Written exercise => Extract the whole listing as it stands. Do not include the pictures.
════════════════
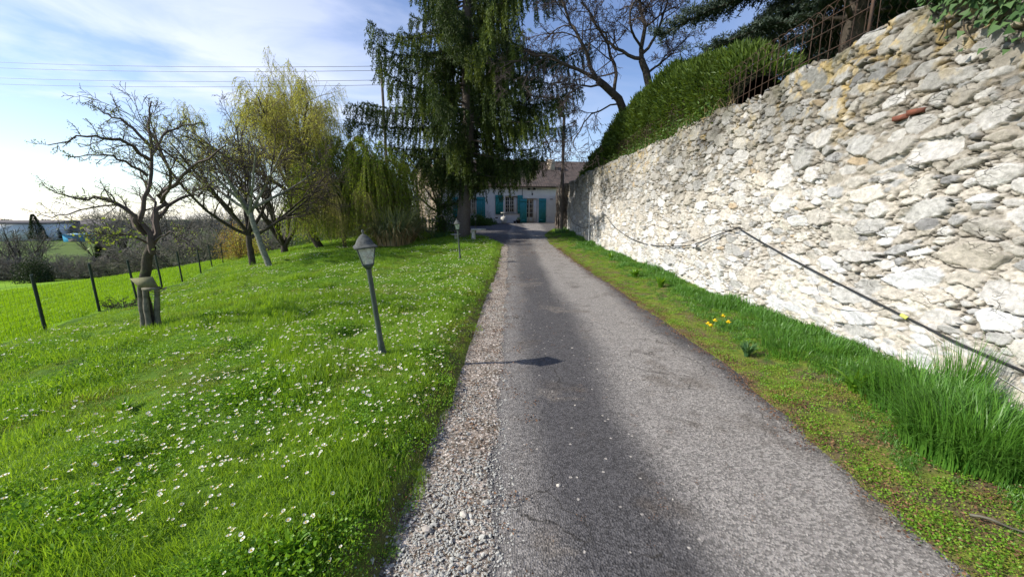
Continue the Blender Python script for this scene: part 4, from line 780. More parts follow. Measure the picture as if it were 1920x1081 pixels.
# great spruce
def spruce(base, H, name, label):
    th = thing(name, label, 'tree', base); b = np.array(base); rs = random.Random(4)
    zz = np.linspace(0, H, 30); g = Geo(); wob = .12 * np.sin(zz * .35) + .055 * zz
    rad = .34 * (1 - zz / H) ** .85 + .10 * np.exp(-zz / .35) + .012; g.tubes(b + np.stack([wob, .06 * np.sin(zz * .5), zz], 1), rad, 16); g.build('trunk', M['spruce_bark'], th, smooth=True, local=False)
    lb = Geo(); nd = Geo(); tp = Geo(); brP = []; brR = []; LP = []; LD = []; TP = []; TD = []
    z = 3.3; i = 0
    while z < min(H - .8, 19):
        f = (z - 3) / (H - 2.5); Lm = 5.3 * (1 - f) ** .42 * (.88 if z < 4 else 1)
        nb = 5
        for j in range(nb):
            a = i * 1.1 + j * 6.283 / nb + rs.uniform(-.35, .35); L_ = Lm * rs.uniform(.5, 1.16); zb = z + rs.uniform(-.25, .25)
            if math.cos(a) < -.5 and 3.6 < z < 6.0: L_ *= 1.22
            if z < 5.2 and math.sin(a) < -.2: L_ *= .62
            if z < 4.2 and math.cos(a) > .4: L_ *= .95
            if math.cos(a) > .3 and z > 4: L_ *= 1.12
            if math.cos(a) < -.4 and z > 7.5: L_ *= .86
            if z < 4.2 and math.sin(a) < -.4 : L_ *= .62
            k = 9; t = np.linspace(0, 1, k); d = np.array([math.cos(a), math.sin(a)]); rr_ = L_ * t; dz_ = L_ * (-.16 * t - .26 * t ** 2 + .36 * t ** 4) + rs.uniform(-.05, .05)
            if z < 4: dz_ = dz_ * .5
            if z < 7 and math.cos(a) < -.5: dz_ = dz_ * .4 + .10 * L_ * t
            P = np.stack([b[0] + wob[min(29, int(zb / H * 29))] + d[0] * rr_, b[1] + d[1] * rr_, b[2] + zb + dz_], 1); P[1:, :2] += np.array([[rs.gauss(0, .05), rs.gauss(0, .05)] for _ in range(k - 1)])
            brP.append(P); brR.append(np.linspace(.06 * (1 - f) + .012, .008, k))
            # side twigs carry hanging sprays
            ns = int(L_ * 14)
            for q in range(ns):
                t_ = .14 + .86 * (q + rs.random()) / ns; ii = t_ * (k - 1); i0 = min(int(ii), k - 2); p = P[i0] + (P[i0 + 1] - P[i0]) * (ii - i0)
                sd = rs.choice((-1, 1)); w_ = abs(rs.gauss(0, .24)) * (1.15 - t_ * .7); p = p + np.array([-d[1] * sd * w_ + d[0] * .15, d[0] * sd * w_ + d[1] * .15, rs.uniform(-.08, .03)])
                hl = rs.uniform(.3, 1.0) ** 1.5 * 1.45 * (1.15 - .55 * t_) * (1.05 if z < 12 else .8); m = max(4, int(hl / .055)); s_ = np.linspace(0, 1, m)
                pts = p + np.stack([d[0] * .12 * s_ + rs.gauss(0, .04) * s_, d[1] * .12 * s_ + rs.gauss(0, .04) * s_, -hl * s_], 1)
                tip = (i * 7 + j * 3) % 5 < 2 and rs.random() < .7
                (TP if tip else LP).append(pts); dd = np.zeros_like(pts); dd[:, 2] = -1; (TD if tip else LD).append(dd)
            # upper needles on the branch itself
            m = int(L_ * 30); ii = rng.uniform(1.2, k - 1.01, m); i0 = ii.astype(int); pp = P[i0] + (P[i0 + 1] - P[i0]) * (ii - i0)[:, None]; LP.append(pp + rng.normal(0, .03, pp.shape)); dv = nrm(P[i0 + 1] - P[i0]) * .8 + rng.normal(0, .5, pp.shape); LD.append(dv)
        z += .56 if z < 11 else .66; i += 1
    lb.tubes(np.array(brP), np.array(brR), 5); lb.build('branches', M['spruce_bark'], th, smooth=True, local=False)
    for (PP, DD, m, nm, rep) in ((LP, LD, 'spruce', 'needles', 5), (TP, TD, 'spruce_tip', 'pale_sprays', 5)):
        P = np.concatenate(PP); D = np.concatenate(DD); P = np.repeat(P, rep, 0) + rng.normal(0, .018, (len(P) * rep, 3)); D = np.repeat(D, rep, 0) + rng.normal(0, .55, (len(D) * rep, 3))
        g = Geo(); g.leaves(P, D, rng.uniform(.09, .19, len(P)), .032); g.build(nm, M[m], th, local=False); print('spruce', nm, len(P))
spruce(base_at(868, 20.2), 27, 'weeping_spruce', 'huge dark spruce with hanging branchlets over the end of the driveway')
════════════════
Expected answer =>
Continue the Blender Python script for this scene: part 4, from line 780. More parts follow. Measure the picture as if it were 1920x1081 pixels.
# great spruce
def spruce(base, H, name, label):
    th = thing(name, label, 'tree', base); b = np.array(base); rs = random.Random(4)
    zz = np.linspace(0, H, 30); g = Geo(); wob = .12 * np.sin(zz * .35) + .055 * zz
    rad = .34 * (1 - zz / H) ** .85 + .10 * np.exp(-zz / .35) + .012; g.tubes(b + np.stack([wob, .06 * np.sin(zz * .5), zz], 1), rad, 16); g.build('trunk', M['spruce_bark'], th, smooth=True, local=False)
    lb = Geo(); nd = Geo(); tp = Geo(); brP = []; brR = []; LP = []; LD = []; TP = []; TD = []
    z = 3.3; i = 0
    while z < min(H - .8, 19):
        f = (z - 3) / (H - 2.5); Lm = 5.3 * (1 - f) ** .42 * (.88 if z < 4 else 1)
        nb = 5
        for j in range(nb):
            a = i * 1.1 + j * 6.283 / nb + rs.uniform(-.35, .35); L_ = Lm * rs.uniform(.5, 1.16); zb = z + rs.uniform(-.25, .25)
            if math.cos(a) < -.5 and 3.6 < z < 6.0: L_ *= 1.22
            if z < 5.2 and math.sin(a) < -.2: L_ *= .62
            if z < 4.2 and math.cos(a) > .4: L_ *= .95
            if math.cos(a) > .3 and z > 4: L_ *= 1.12
            if math.cos(a) < -.4 and z > 7.5: L_ *= .86
            if z < 4.2 and math.sin(a) < -.4 : L_ *= .62
            k = 9; t = np.linspace(0, 1, k); d = np.array([math.cos(a), math.sin(a)]); rr_ = L_ * t; dz_ = L_ * (-.16 * t - .26 * t ** 2 + .36 * t ** 4) + rs.uniform(-.05, .05)
            if z < 4: dz_ = dz_ * .5
            if z < 7 and math.cos(a) < -.5: dz_ = dz_ * .4 + .10 * L_ * t
            P = np.stack([b[0] + wob[min(29, int(zb / H * 29))] + d[0] * rr_, b[1] + d[1] * rr_, b[2] + zb + dz_], 1); P[1:, :2] += np.array([[rs.gauss(0, .05), rs.gauss(0, .05)] for _ in range(k - 1)])
            brP.append(P); brR.append(np.linspace(.06 * (1 - f) + .012, .008, k))
            # side twigs carry hanging sprays
            ns = int(L_ * 14)
            for q in range(ns):
                t_ = .14 + .86 * (q + rs.random()) / ns; ii = t_ * (k - 1); i0 = min(int(ii), k - 2); p = P[i0] + (P[i0 + 1] - P[i0]) * (ii - i0)
                sd = rs.choice((-1, 1)); w_ = abs(rs.gauss(0, .24)) * (1.15 - t_ * .7); p = p + np.array([-d[1] * sd * w_ + d[0] * .15, d[0] * sd * w_ + d[1] * .15, rs.uniform(-.08, .03)])
                hl = rs.uniform(.3, 1.0) ** 1.5 * 1.45 * (1.15 - .55 * t_) * (1.05 if z < 12 else .8); m = max(4, int(hl / .055)); s_ = np.linspace(0, 1, m)
                pts = p + np.stack([d[0] * .12 * s_ + rs.gauss(0, .04) * s_, d[1] * .12 * s_ + rs.gauss(0, .04) * s_, -hl * s_], 1)
                tip = (i * 7 + j * 3) % 5 < 2 and rs.random() < .7
                (TP if tip else LP).append(pts); dd = np.zeros_like(pts); dd[:, 2] = -1; (TD if tip else LD).append(dd)
            # upper needles on the branch itself
            m = int(L_ * 30); ii = rng.uniform(1.2, k - 1.01, m); i0 = ii.astype(int); pp = P[i0] + (P[i0 + 1] - P[i0]) * (ii - i0)[:, None]; LP.append(pp + rng.normal(0, .03, pp.shape)); dv = nrm(P[i0 + 1] - P[i0]) * .8 + rng.normal(0, .5, pp.shape); LD.append(dv)
        z += .56 if z < 11 else .66; i += 1
    lb.tubes(np.array(brP), np.array(brR), 5); lb.build('branches', M['spruce_bark'], th, smooth=True, local=False)
    for (PP, DD, m, nm, rep) in ((LP, LD, 'spruce', 'needles', 5), (TP, TD, 'spruce_tip', 'pale_sprays', 5)):
        P = np.concatenate(PP); D = np.concatenate(DD); P = np.repeat(P, rep, 0) + rng.normal(0, .018, (len(P) * rep, 3)); D = np.repeat(D, rep, 0) + rng.normal(0, .55, (len(D) * rep, 3))
        g = Geo(); g.leaves(P, D, rng.uniform(.09, .19, len(P)), .032); g.build(nm, M[m], th, local=False); print('spruce', nm, len(P))
spruce(base_at(868, 20.2), 27, 'weeping_spruce', 'huge dark spruce with hanging branchlets over the end of the driveway')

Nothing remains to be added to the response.